The kids are older than you think.
Marketers are still deciding where Generation X ends and the next generation starts. But, whether you call members of that next group Millennials, Generation Y or something else, many of those 70 million consumers are ready to buy insurance products, not simply chew on a plush version of the Aflac Duck.
If the first Millennials were born in 1985 – 20 years after the oldest members of Generation X – then those first Millennials are already turning 27. The oldest are old enough to own homes, to travel for businesses they’ve founded (and rent a car while doing so), and to buy health insurance in their own name. If they have much income to protect, they should be shopping for disability insurance. They should be learning a little about long-term care insurance (LTCI), for their parents if not necessarily for themselves.
See also: 5 Steps for Boomers, Gen X and Gen Y to Prepare for Retirement.
If the youngest Millennials were born in 2004, then even those youngest Millennials are or will soon be 8. They may already recognize the Duck, Flo of Progressive, and Mayhem of Allstate. They’ll turn 21 in 2025. If the world of the 2060s is much like the world of today, they could be the anguished informal caregivers of the 2060s. They might be the care users in the 2080s and 2090s.
When the Millennials were born, and when most were growing up, credit card marketers were showering credit card offers on their parents. Some of the credit card offers were for the families’ dogs, cats, parakeets, and even the baby Millennials. Water came from a faucet, milk from a carton, and easy money from rectangles of plastic.
The stereotypical parents of Millennials could generally get a job if they could use a computer, and they could get a home loan if they could breathe.
Now, the Millennials are facing an economy plagued by uncertainty. Is this just an ordinary soft economy or something worse? Will we have oil? Will we have fresh water? Will the weather work properly, or have our cars and power plants broken it? And how will we make all of those pension and retiree health benefits promises we’ve made to the elderly and soon-to-be elderly of the world?

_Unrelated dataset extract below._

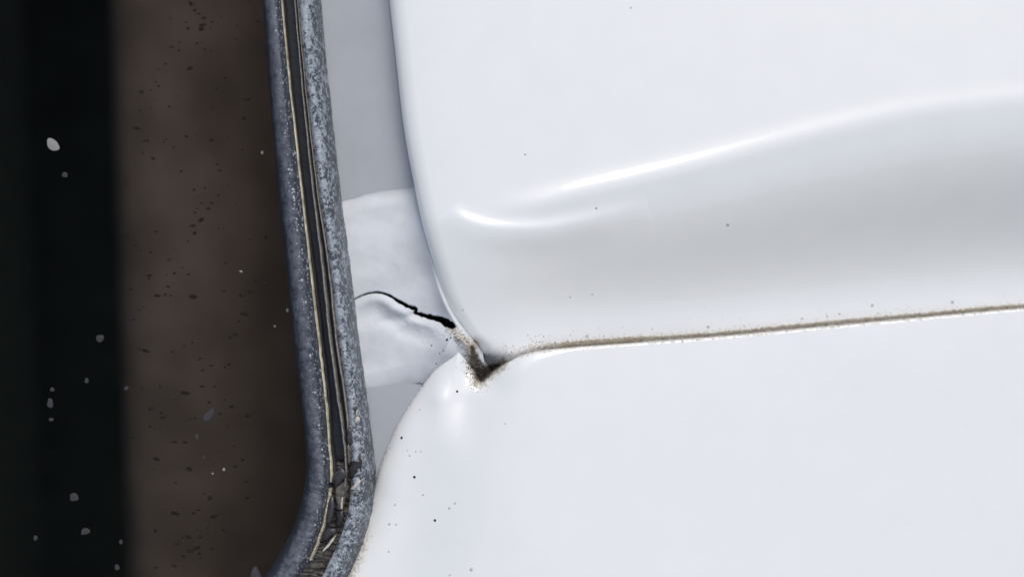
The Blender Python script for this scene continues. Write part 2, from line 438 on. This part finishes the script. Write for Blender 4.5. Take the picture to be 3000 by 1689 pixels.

The Millennials themselves are part of a blurry generation. They seem to be in good health, but a lot of them are fat. How can they be so healthy if they’re so fat? On paper, they seem to be well-educated, but they can’t necessarily write. They may text up a storm, but that doesn’t mean they know how to use Google to research a new law, or even know the difference between a computer’s random-access memory and its hard drive.
Will they turn out to be the hard-working, thrifty, forward-thinking kinds of people who can and do buy products such as disability insurance and LTCI insurance, or will they, on average, be too poor or too irresponsible to do much about the future?